A charge of 40 μC is given to a capacitor having capacitance C = 10 μF. The stored energy in ergs is 

(1) 80 × 10^–6

(2) 800

(3) 80

(4) 8000

A parallel plate capacitor has plate area A and separation d. It is charged to a potential difference V₀. The charging battery is disconnected and the plates are pulled apart to three times the initial separation.
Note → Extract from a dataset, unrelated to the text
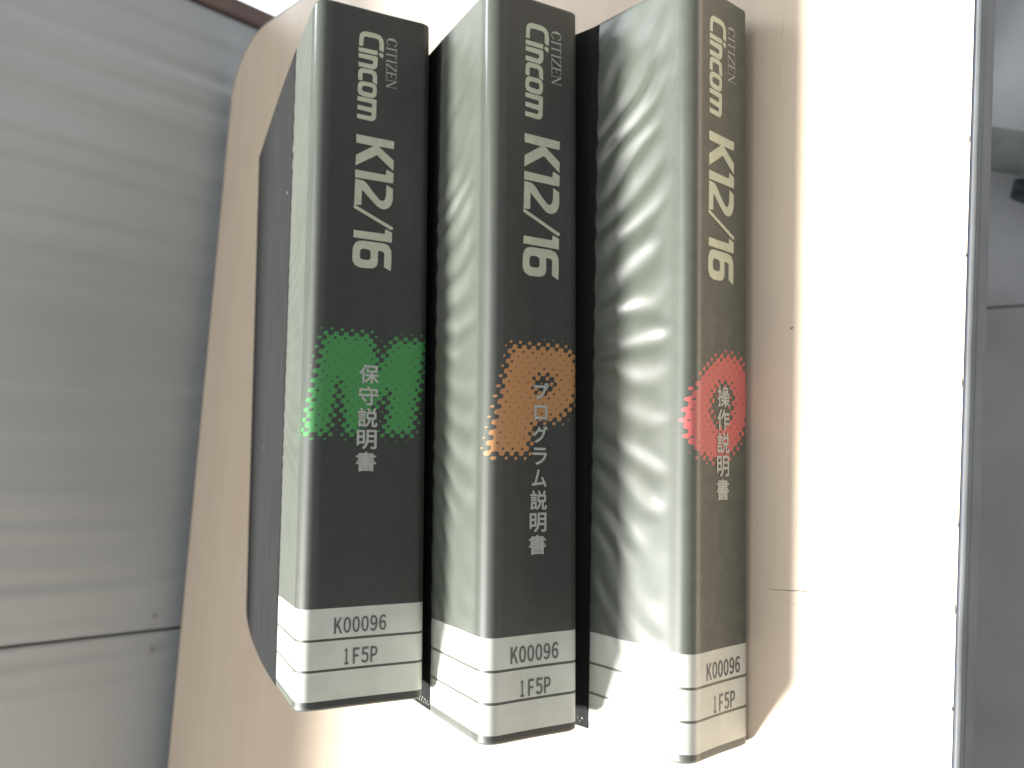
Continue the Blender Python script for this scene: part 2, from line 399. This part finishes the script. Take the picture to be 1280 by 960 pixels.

The work required to separate the plates is 

(1) $\frac{3{\epsilon }_{0}A{V}_0^2}{d}$

(2) $\frac{{\epsilon }_{0}A{V}_0^2}{2d}$

(3) $\frac{{\epsilon }_{0}A{V}_0^2}{3d}$

(4) $\frac{{\epsilon }_{0}A{V}_0^2}{d}$

The electric field between the plates of a parallel plate capacitor when connected to a certain battery is E₀. If the space between the plates of the capacitor is filled by introducing a material of dielectric constant K without disturbing the battery connections, the field between the plates shall be 

(1) K E₀

(2) E₀

(3) $\frac{E_0}{K}$

(4) None of the above

If the distance between parallel plates of a capacitor is halved and dielectric constant is doubled then the capacitance 

(1) Decreases two times

(2) Increases two times

(3) Increases four times

(4) Remain the same

If there are n capacitors each of capacitance C in parallel connected to V volt source, then the energy stored is equal to 

1. CV

2. $\frac{1}{2}nC{V}^2$

3. CV²

4. $\frac{1}{2n}C{V}^2$

The unit of electric permittivity is 

(1) Volt/m²

(2) Joule/coulomb

(3) Farad/m

(4) Henry/m

The work done in placing a charge of 8 × 10^–18 coulomb on a condenser of capacity 100 micro-farad is 

(1) 32× 10^–32 Joule

(2) 16 × 10^–32 Joule

(3) 3.1 × 10^–26 Joule

(4) 4 × 10^–10 Joule

Two identical capacitors are joined in parallel, charged to a potential V and then separated and then connected in series i.e. the positive plate of one is connected to negative of the other 

(1) The charges on the free plates are destroyed

(2) The charges on the free plates are enhanced

(3) The energy stored in the system increases

(4) The potential difference in the free plates becomes 2V

A parallel plate capacitor is made by stacking n equally spaced plates connected alternately. If the capacitance between any two plates is C then the resultant capacitance is

(1) C

(2) nC

(3) (n – 1)C

(4) (n + 1)C